Church teaching youth the consequences of violence

BLYTHEVILLE, AR (KAIT) – Churches, local law enforcement and other agencies are trying to prevent the violence in Blytheville through a four-day youth camp at God's Holy Temple church.

Bishop Randy Crenshaw says the key to keep adults from harming each other is to teach people while they are young and make them understand the consequences and find other alternatives to violence.

While police still investigate the latest apparent homicide in Blytheville; Across town "Stop the Violence" is the theme of a youth orientated program to show kids a different path.

10 year old Stanesha Faulkner says she feels pretty safe in Blytheville, "I live in a neighborhood where it's not violent or stuff and kids can really play." On the other hand Yvette Guyton says teens just sit around her neighborhood with nothing to do.

Guyton, "And they're sitting around, they tend to watch your house and when you leave you are almost afraid to come back home because you think they may have already visited your house."

Faulkner agrees. "Some areas you wouldn't want to be in."

According to the Blytheville Police Department, 2011 has had 7 non critical shootings and 3 homicides.

'Stop the Violence' is a day camp hosted by the "god's holy temple" church.

Campers learned about health, drug awareness,domestic and gang violence and other topics.

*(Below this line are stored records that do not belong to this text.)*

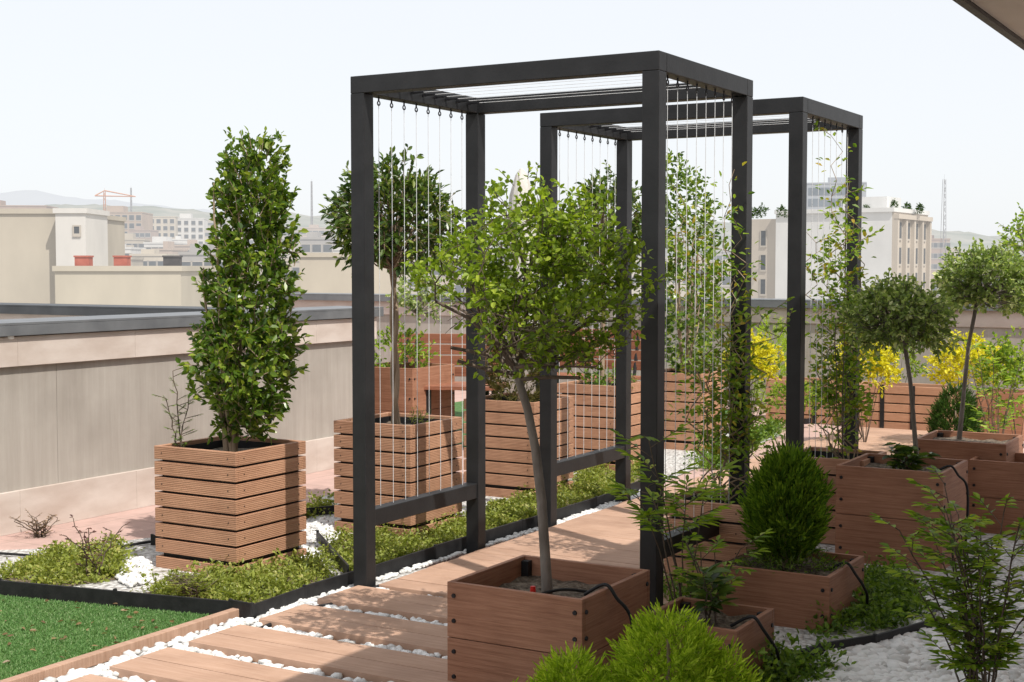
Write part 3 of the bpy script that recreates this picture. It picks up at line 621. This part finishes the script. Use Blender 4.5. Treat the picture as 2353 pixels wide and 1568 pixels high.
mb.add(vs,[(i*n+j,i*n+(j+1)%n,(i+1)*n+(j+1)%n,(i+1)*n+j) for i in range(len(pf)-1) for j in range(n)],0,True); mb.build('canopy',M['cloth'],t)
def trough(label,u0,u1,v,h):
    t=thing('planter_trough',label,'planter',W((u0+u1)/2,v),-TH,'long slatted planters at the far end'); L=(u1-u0)/2
    mb=MB(); n=5; sh=h/n
    for i in range(n): mb.box(-L,L,0,.02,i*sh+.004,(i+1)*sh-.008)
    mb.build('front_panel',M['slat'],t,.002)
    mb=MB()
    for i in range(n): mb.box(-L,L,.38,.4,i*sh+.004,(i+1)*sh-.008)
    mb.build('back_panel',M['slat'],t,.002)
    for x in (-L,L-.02):
        mb=MB(); 
        for i in range(n): mb.box(x,x+.02,.021,.379,i*sh+.004,(i+1)*sh-.008)
        mb.build('end_panel',M['slat'],t,.002)
    MB().box(-L+.022,L-.022,.024,.376,.01,h-.05).build('soil',M['soil'],t)
    for x in (-L*.33,L*.33): MB().box(x-.02,x+.02,-.006,-.0005,.0,h).build('strap',M['black'],t)
trough('long slatted planter at the far end, left one by the pergola',-.90,-.16,7.8,.42)
trough('long slatted planter at the far end, right one under yellow shrubs',.0,.85,7.65,.42)
def at(px,py,Y): p=PY(px,py,Y); return p
for (px,y,Y,rx,lab) in ((1725,830,12.4,.22,'bright yellow shrub behind the front pergola right cables'),(1990,835,11.6,.23,'bright yellow shrub just right of the rear pergola'),(2225,840,11.4,.27,'bright yellow shrub between the two standard trees'),(2300,850,10.8,.15,'yellow green shrub near the right edge')):
    p=at(px,y,Y); shrubball('yellow_shrub',lab,Vector((p.x,p.y,0)),rx,.21,p.z,M['l_yellow'] if px<2300 else M['l_nand'],330 if px<2300 else 150,.048,.028,group='yellow shrubs at the far end')
for (px,yt,Y,r_,lab,mt,nn) in ((1772,715,14.4,.17,'lime green conifer behind the rear pergola left post','l_gold',700),(2190,735,14.2,.16,'lime green conifer beyond the two standard trees','l_gold',700),(2196,882,9.5,.15,'dark green conifer between the standard tree trunks','l_dkthuja',1700),(2130,770,14.4,.13,'small green conifer left of the lime one','l_thuja',700)):
    p=at(px,yt,Y); h=p.z; conifer(lab,Vector((p.x,p.y,0)),[(0.03,r_*.6),(h*.35,r_),(h*.65,r_),(h*.85,r_*.6),(h*.96,.02)],M[mt],nn,.065)
shrubball('leafy_shrub','green leafy shrub in the far bed behind the pergola',Vector((at(1600,830,12.8).x,12.8,0)),.22,.3,.55,M['l_nand'],130,.05,.02)
shrubball('leafy_shrub','pale green shrub rising over the far right trough',Vector((at(2060,800,13.6).x,13.6,0)),.25,.22,.58,M['l_nand'],120,.05,.02)
shrubball('leafy_shrub','low green shrub in front of the far left trough',Vector((at(1830,880,12.9).x,12.9,0)),.22,.16,.28,M['l_nand'],120,.05,.022)
shrubball('leafy_shrub','loose green shrub by the right edge before the far wall',Vector((at(2345,800,11).x,11,0)),.2,.42,.5,M['l_nand'],150,.045,.018)
plain_planter('small plain planter below the yellow shrub near the right edge',corner(2200,905,.3),.4,.3,bolts=False)
plain_planter('small plain planter right of the rear pergola',corner(2010,900,.3),.35,.3,bolts=False)
plain_planter('small plain planter at the right edge',corner(2352,905,.42),.4,.42,bolts=False)
# ============================================================ RIGHT PLANTERS
_,cF=plain_planter('nearest brown box planter holding the bright small tree',corner(1338,1380,.40),.54,.40,rows=2,soil=.08)
_,cD=plain_planter('low brown box planter under the round green conifer',corner(1906,1328,.24),.5,.24,rows=1,soil=.03)
_,cC=plain_planter('small low brown planter behind the foreground bush',corner(1694,1452,.24),.38,.24,rows=1,soil=.04)
_,cE=plain_planter('tall solid brown planter with dark broad leaves in it',corner(2168,1088,.5),.54,.50,rows=2,soil=.05)
_,cG=plain_planter('solid brown planter at right under the farther standard tree',corner(2312,1022,.5),.52,.50,rows=2,soil=.04)
_,cH=plain_planter('brown planter cut by the right edge of the view',corner(2420,1070,.42),.45,.42,rows=2)
_,cV1=slat_planter('short slatted planter at the right foot of the front pergola',corner(1716,1164,.45),.40,.45,5,skirt=False)
_,cV2=slat_planter('slatted planter at the right foot of the rear pergola',corner(1985,1060,.48),.45,.48,5,skirt=False)
t=thing('small_tree','small bright leaved tree with grey trunk and tangled twigs in the nearest planter','tree',cF)
Yf=cF.y
def lf(px,py,dy=0.0): p=PY(px,py,Yf+dy); return (p.x-cF.x,p.y-cF.y,p.z)
tr=[lf(1258,1375),lf(1252,1270),lf(1244,1150),lf(1230,1030),lf(1212,940),lf(1192,875),lf(1178,820)]
MB().tube(tr,[.021,.019,.018,.0165,.0155,.014,.012],9).build('trunk',M['bark'],t)
segs=[];tips=[];cc=np.array(lf(1228,650)); 
def inC(p): 
    q=(np.array(p)-cc)/np.array([.415,.40,.345]); return (np.abs(q)**2.8).sum()<1.0
def grow(p,d,L,r,depth):
    n=4
    for i in range(n):
        d=(d+Vector((R.gauss(0,.25),R.gauss(0,.25),R.gauss(0,.20)+.02))).normalized(); q=p+d*L/n
        if not inC(q): tips.append((p,d,depth)); return
        segs.append((tuple(p),tuple(q),r,r*.86)); p=q; r*=.86
        if depth>0:
            for _ in range(2 if depth<3 else 1):
                if R.random()<.68:
                    c=(d*.5+Vector((R.gauss(0,.75),R.gauss(0,.75),R.gauss(0,.55)+.05))).normalized(); grow(p,c,L*R.uniform(.45,.72),r*.60,depth-1)
        else: tips.append((p.copy(),d.copy(),depth))
for k in range(13):
    an=k*.483+.2; st=Vector(tr[5]).lerp(Vector(tr[6]),R.random()); el=[.05,.8,.3,1.3][k%4]
    grow(st,Vector((math.cos(an),math.sin(an),el)).normalized(),.48 if el<1 else .54,.0085,3)
grow(Vector(tr[6]),Vector((.1,0,1)).normalized(),.54,.010,3); grow(Vector(tr[6]),Vector((-.25,.1,1)).normalized(),.54,.009,3)
lv=LV(); zc=cc[2]
for (p,d,dp) in tips:
    h=(p.z-zc)/.345
    pr_=.9 if h>.1 else (.85 if h>-.3 else .45)
    if p.x-cc[0]<-.2 and h<0.0: pr_*=.3
    if R.random()<pr_*.85:
        k=R.randint(3,6)
        for _ in range(k):
            dd=d+Vector((R.gauss(0,.7),R.gauss(0,.7),R.gauss(0,.5)+.3)); s_=R.uniform(.6,1.15)
            lv.add([p+Vector((R.gauss(0,.014),R.gauss(0,.014),R.gauss(0,.014)))],[dd],.029*s_,.0185*s_)
P,O=ballpts(250,.385,.31,0,.45,.18,1.7,-.35); P=P+cc; A2,B2=twigleaves(lv,P,O*.8,.07,7,.028,.018,.25,.5)
print('tips',len(tips),'segs',len(segs))
sticks('branches',[s[0] for s in segs]+[tuple(x) for x in A2],[s[1] for s in segs]+[tuple(x) for x in B2],np.array([max(s[2],.0012) for s in segs]+[.0014]*len(A2)),np.array([max(s[3],.0010) for s in segs]+[.001]*len(A2)),M['twig'],t,5)
lv.build('crown',M['l_front'],t,up=.7)
t=thing('drip_emitter','red capped drip emitter in the soil of the nearest planter','irrigation part',Vector((PY(1224,1368,Yf).x,Yf-.06,.31)))
MB().tube([(0,0,0),(0,0,.045)],.008,8).build('stem',M['black'],t); MB().tube([(0,0,.046),(0,0,.066)],[.011,.009],10).build('cap',M['red'],t)
hose('thin black drip hose across the soil of the nearest planter',[(PY(1180,1365,Yf-.1).x,Yf-.1,.335),(PY(1225,1360,Yf).x,Yf-.06,.34),(PY(1290,1352,Yf).x,Yf,.35),(PY(1350,1362,Yf).x,Yf+.03,.335)],.006)
def rimhose(label,c,s,h,y0): 
    def L(x,y,z): return Vector((c.x,c.y,0))+UVEC*x+VVEC*y+Vector((0,0,z))
    a=s/2; hose(label,[L(a-.09,y0,h-.03),L(a-.01,y0,h-.045+.06),L(a+.03,y0+.01,h-.03),L(a+.07,y0+.05,h-.12),L(a+.05,y0+.1,.02)],.0065)
rimhose('black hose over the right rim of the nearest planter',cF,.54,.40,-.08)
rimhose('black hose over the right rim of the conifer planter',cD,.5,.24,.0)
rimhose('black hose over the right rim of the small low planter',cC,.38,.24,-.02)
rimhose('black hose over the right rim of the tall solid planter',cE,.54,.50,-.1)
conifer('round fresh green conifer in the low box planter',cD+Vector((-.02,0,.22)),[(.0,.04),(.07,.105),(.18,.145),(.29,.14),(.38,.095),(.45,.045),(.48,.01)],M['l_thuja'],2000,.085,cat='conifer',shell=.65,lump=.13,up=1.3)
shrubball('potted_groundling','feathery low greenery around the round conifer',cD+Vector((0,-.02,.2)),.2,.05,.02,M['l_dkcover'],200,.035,.006,'plant',tl=.045)
p=PY(1535,1500,4.25)
conifer('bright yellow green globe conifer at the bottom of the foreground',Vector((p.x,4.25,0.0)),[(.0,.10),(.12,.16),(.25,.165),(.34,.125),(.40,.06),(.43,.01)],M['l_gold'],1700,.06,shell=.68,lump=.17,
  extra=[(-.30,-.02,[(.0,.08),(.12,.10),(.20,.105),(.27,.07),(.315,.01)],800),(.17,-.05,[(.0,.06),(.15,.08),(.22,.085),(.29,.05),(.33,.01)],600),(-.50,-.12,[(.0,.05),(.10,.07),(.16,.07),(.2,.04),(.22,.01)],300)])
sparse('broad_leaf_plant','dark broad leaved seedling in the small low planter',cC+Vector((.02,0,.2)),.2,.12,5,M['l_bay'],.085,.035,4,3,'plant',petl=.03,start=.4)
sparse('broad_leaf_plant','dark glossy broad leaves in the tall solid planter',cE+Vector((0,-.05,.44)),.16,.14,7,M['l_bay'],.08,.035,5,3,'plant',petl=.03,start=.3)
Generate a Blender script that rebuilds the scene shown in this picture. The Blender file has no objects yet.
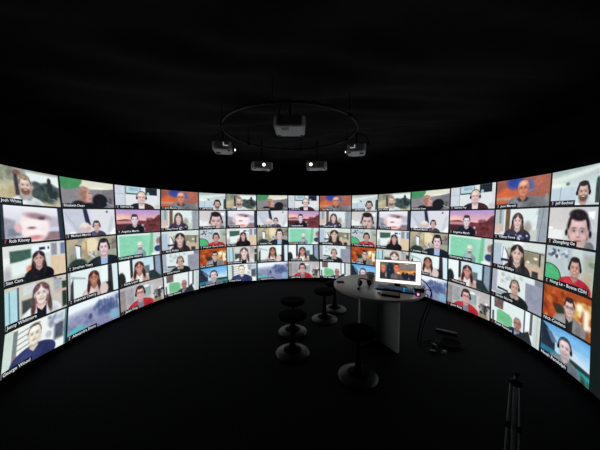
import bpy, bmesh, math, random
import numpy as np
from mathutils import Vector, Matrix

C = bpy.context.scene.collection
PI = math.pi
random.seed(7)

# ---------------------------------------------------------------- materials
def lin(c):
    c = np.asarray(c, float) / 255.0
    return np.where(c <= 0.04045, c / 12.92, ((c + 0.055) / 1.055) ** 2.4)

def mat(name, rgb, rough=0.5, metal=0.0, spec=0.5, noise=0.0, scale=30.0, bump=0.0, coat=0.0):
    m = bpy.data.materials.new(name); m.use_nodes = True
    nt = m.node_tree; b = nt.nodes['Principled BSDF']
    c = tuple(lin(rgb)) + (1,)
    b.inputs['Base Color'].default_value = c
    b.inputs['Roughness'].default_value = rough
    b.inputs['Metallic'].default_value = metal
    b.inputs['Specular IOR Level'].default_value = spec
    b.inputs['Coat Weight'].default_value = coat
    if noise or bump:
        tc = nt.nodes.new('ShaderNodeTexCoord')
        n = nt.nodes.new('ShaderNodeTexNoise')
        n.inputs['Scale'].default_value = scale; n.inputs['Detail'].default_value = 5
        nt.links.new(tc.outputs['Object'], n.inputs['Vector'])
        if noise:
            r = nt.nodes.new('ShaderNodeValToRGB')
            r.color_ramp.elements[0].position = .3; r.color_ramp.elements[1].position = .7
            r.color_ramp.elements[0].color = tuple(x * (1 - noise) for x in c[:3]) + (1,)
            r.color_ramp.elements[1].color = tuple(min(1, x * (1 + noise)) for x in c[:3]) + (1,)
            nt.links.new(n.outputs['Fac'], r.inputs['Fac'])
            nt.links.new(r.outputs['Color'], b.inputs['Base Color'])
        if bump:
            bp = nt.nodes.new('ShaderNodeBump'); bp.inputs['Strength'].default_value = bump
            bp.inputs['Distance'].default_value = .02
            nt.links.new(n.outputs['Fac'], bp.inputs['Height'])
            nt.links.new(bp.outputs['Normal'], b.inputs['Normal'])
    return m

def emit(name, rgb, strength=1.0, sampled=True):
    m = bpy.data.materials.new(name); m.use_nodes = True
    nt = m.node_tree; nt.nodes.clear()
    e = nt.nodes.new('ShaderNodeEmission'); o = nt.nodes.new('ShaderNodeOutputMaterial')
    e.inputs['Color'].default_value = tuple(lin(rgb)) + (1,)
    e.inputs['Strength'].default_value = strength
    nt.links.new(e.outputs[0], o.inputs['Surface'])
    if not sampled: m.cycles.emission_sampling = 'NONE'
    return m

def picture_mat(name, strength):
    m = bpy.data.materials.new(name); m.use_nodes = True
    nt = m.node_tree; nt.nodes.clear()
    e = nt.nodes.new('ShaderNodeEmission'); o = nt.nodes.new('ShaderNodeOutputMaterial')
    a = nt.nodes.new('ShaderNodeAttribute'); a.attribute_name = 'picture'
    e.inputs['Strength'].default_value = strength
    nt.links.new(a.outputs['Color'], e.inputs['Color'])
    nt.links.new(e.outputs[0], o.inputs['Surface'])
    m.cycles.emission_sampling = 'NONE'
    return m

SCREEN_GAIN = 1.0
M = dict(
    picture=picture_mat('projected_picture', SCREEN_GAIN),
    monitor_picture=picture_mat('monitor_picture', 1.25),
    plate=emit('caption_plate', (24, 28, 34), 1.0, False),
    letters=emit('caption_letters', (225, 230, 235), 1.0, False),
    mic=emit('caption_mic', (205, 190, 190), 1.0, False),
    mic_red=emit('caption_mic_red', (150, 78, 86), 1.0, False),
    hem=mat('black_hem_cloth', (10, 10, 11), .9, spec=.1),
    floor=mat('black_carpet', (29, 31, 32), .95, spec=.1, noise=.35, scale=60, bump=.3),
    drape=mat('black_drape_cloth', (30, 30, 33), .9, spec=.15, noise=.2, scale=6),
    rail=mat('dull_steel_tube', (58, 60, 62), .5, metal=.6),
    black_metal=mat('black_painted_metal', (9, 9, 10), .7, spec=.15),
    bright_metal=mat('bright_steel', (200, 202, 205), .3, metal=.9),
    proj=mat('grey_projector_plastic', (205, 208, 210), .5, noise=.12, scale=25),
    proj_dark=mat('dark_vent_plastic', (30, 31, 33), .6),
    lens=emit('lit_lens', (255, 250, 240), 2.2),
    mark_glow=emit('bright_mark_glow', (235, 235, 230), .45),  # added glow for the bright mark on the side projectors
    chrome=mat('chrome_trim', (215, 215, 215), .25, metal=.9),
    top=mat('grey_laminate_top', (238, 246, 242), .27, spec=.7, noise=.04, scale=14),
    edge=mat('grey_edge_band', (185, 192, 188), .5),
    panel=mat('white_laminate_panel', (232, 236, 234), .55, noise=.05, scale=9),
    seat=mat('black_woven_seat', (7, 7, 9), .9, spec=.04, noise=.15, scale=40),
    base=mat('black_gloss_base', (24, 24, 25), .36, spec=.5),
    gaslift=mat('black_gas_lift', (7, 7, 8), .7, spec=.08),
    plastic=mat('black_plastic', (18, 18, 20), .4, noise=.1, scale=50),
    keycap=mat('black_keycap', (22, 24, 28), .45),
    glow=emit('blue_backlight', (16, 118, 190), 1.2),
    glow2=emit('teal_backlight', (50, 175, 215), 1.5),
    pink=emit('pink_led', (255, 110, 215), 3.0),
    rubber=mat('black_cable_rubber', (9, 9, 10), .7, spec=.15),
    grey_plastic=mat('grey_plug_plastic', (84, 86, 88), .5),
    white_plastic=mat('white_plastic', (230, 228, 222), .4),
    cup=mat('frosted_grey_cup', (205, 200, 196), .55),
    foam=mat('black_foam', (12, 12, 13), .95, noise=.3, scale=120),
    leather=mat('black_leather', (20, 19, 19), .5, bump=.15, scale=90),
    stand_metal=mat('grey_stand_tube', (205, 208, 212), .45),
    red=mat('dull_red_plastic', (120, 50, 45), .5),
)

nt = M['cup'].node_tree; tr = nt.nodes.new('ShaderNodeBsdfTranslucent'); mx = nt.nodes.new('ShaderNodeMixShader')
tr.inputs['Color'].default_value = (.85, .83, .8, 1); mx.inputs['Fac'].default_value = .6
nt.links.new(nt.nodes['Principled BSDF'].outputs[0], mx.inputs[1]); nt.links.new(tr.outputs[0], mx.inputs[2])
nt.links.new(mx.outputs[0], nt.nodes['Material Output'].inputs['Surface'])

# ---------------------------------------------------------------- helpers
def obj(name, bm, mats, parent=None, smooth=False, bevel=0):
    me = bpy.data.meshes.new(name)
    bmesh.ops.recalc_face_normals(bm, faces=bm.faces[:])
    bm.to_mesh(me); bm.free()
    for m in (mats if isinstance(mats, (list, tuple)) else [mats]): me.materials.append(m)
    if smooth:
        for p in me.polygons: p.use_smooth = True
    o = bpy.data.objects.new(name, me); C.objects.link(o)
    if parent: o.parent = parent
    if bevel:
        b = o.modifiers.new('bevel', 'BEVEL'); b.width = bevel; b.segments = 2; b.limit_method = 'ANGLE'
        b.harden_normals = False
    if smooth:
        try:
            me.set_sharp_from_angle(angle=math.radians(40))
        except Exception: pass
    return o

def empty(name, loc, rz=0, label=None, cat=None, group=None):
    o = bpy.data.objects.new(name, None); C.objects.link(o)
    o.location = loc; o.rotation_euler = (0, 0, rz)
    if label: tag(o, label, cat, group)
    return o

def tag(o, label, cat, group=None):
    o['label'] = label; o['category'] = cat
    if group: o['group'] = group
    return o

def box(bm, c, s, mi=0, mtx=None):
    r = bmesh.ops.create_cube(bm, size=1)
    m = Matrix.Translation(c) @ Matrix.Diagonal((s[0], s[1], s[2], 1))
    if mtx is not None: m = mtx @ m
    bmesh.ops.transform(bm, matrix=m, verts=r['verts'])
    for f in {f for v in r['verts'] for f in v.link_faces}: f.material_index = mi

def lathe(bm, prof, n=32, c=(0, 0, 0), mtx=None, mi=0):
    rings = []
    for r, z in prof:
        if r < 1e-6:
            rings.append([bm.verts.new((c[0], c[1], c[2] + z))])
        else:
            rings.append([bm.verts.new((c[0] + r * math.cos(2 * PI * k / n), c[1] + r * math.sin(2 * PI * k / n), c[2] + z)) for k in range(n)])
    fs = []
    for a, b in zip(rings, rings[1:]):
        for k in range(n):
            k2 = (k + 1) % n
            if len(a) == 1 and len(b) == 1: continue
            if len(a) == 1: fs.append(bm.faces.new((a[0], b[k], b[k2])))
            elif len(b) == 1: fs.append(bm.faces.new((a[k], b[0], a[k2])))
            else: fs.append(bm.faces.new((a[k], b[k], b[k2], a[k2])))
    for f in fs: f.material_index = mi
    if mtx is not None:
        bmesh.ops.transform(bm, matrix=mtx, verts=[v for r in rings for v in r])

def tube(bm, pts, r, n=8, closed=False, mi=0):
    pts = [Vector(p) for p in pts]; N = len(pts)
    rings = []; up = Vector((0, 0, 1)); prev = None
    for i, p in enumerate(pts):
        if closed: t = pts[(i + 1) % N] - pts[i - 1]
        else: t = pts[min(i + 1, N - 1)] - pts[max(i - 1, 0)]
        t.normalize()
        a = prev if prev is not None else (up if abs(t.z) < .9 else Vector((1, 0, 0)))
        x = (a - t * a.dot(t)).normalized(); y = t.cross(x); prev = x
        rr = r[i] if isinstance(r, (list, tuple)) else r
        rings.append([bm.verts.new(p + (x * math.cos(2 * PI * k / n) + y * math.sin(2 * PI * k / n)) * rr) for k in range(n)])
    rng = range(N) if closed else range(N - 1)
    for i in rng:
        a, b = rings[i], rings[(i + 1) % N]
        for k in range(n):
            f = bm.faces.new((a[k], a[(k + 1) % n], b[(k + 1) % n], b[k])); f.material_index = mi
    if not closed:
        bm.faces.new(rings[0][::-1]).material_index = mi; bm.faces.new(rings[-1]).material_index = mi

def curve_pts(ctrl, n=8):
    """Catmull-Rom through control points"""
    P = [Vector(c) for c in ctrl]; P = [2 * P[0] - P[1]] + P + [2 * P[-1] - P[-2]]
    out = []
    for i in range(1, len(P) - 2):
        for k in range(n):
            t = k / n
            out.append(.5 * ((2 * P[i]) + (P[i + 1] - P[i - 1]) * t + (2 * P[i - 1] - 5 * P[i] + 4 * P[i + 1] - P[i + 2]) * t * t + (-P[i - 1] + 3 * P[i] - 3 * P[i + 1] + P[i + 2]) * t ** 3))
    out.append(P[-2]); return out

def B(): return bmesh.new()

def copy_tree(o, parent=None):
    c = o.copy(); C.objects.link(c); c.parent = parent
    for ch in list(o.children): copy_tree(ch, c)
    return c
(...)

Other participants included The Haven, BPD and the BFD and others. Organizer, Bishop Randy Crenshaw says this is information the kids can use everyday.

Crenshaw, "They can go back out and it can be preventative maintenance for their life to help them steer away from violence and things that will cause them problems in the future."

Sergeant Vanessa Stewart of the Blytheville Police Department spoke to the kids on Thursday. "Violence toward kids is a concern, but now more adults are stepping up."

Stewart, "It takes a village to raise a child. We haven't had a lot of parents speaking out to other kids other than their own child. Now we have other people acting as mentors."

Mother of 8, Yvette Guyton, says no child is too young to be shown the right path. "Train up a child in the way they should grow.And when they are older they will not depart from it. You have to teach them young."

Faulkner, "You can work it out with your parents, or to someone close to your or your best friends or a counselor at your school."

Bishop Crenshaw's wife, Sandra says the lessons learned at the church will hopefully not stop at the door.

Crenshaw, "We are hoping that they are learning something here and that they are taught the same at their homes."

Bishop Crenshaw says there are many programs in Blytheville to help kids, all with the same goal.

Crenshaw, "We want to relate to children that their are better ways, better things to be involved in besides violence. When someone kills someone they have to go before the law of the land. You may lose the remainder of your time for that life you have taken or you may lose your own life in that gun battle."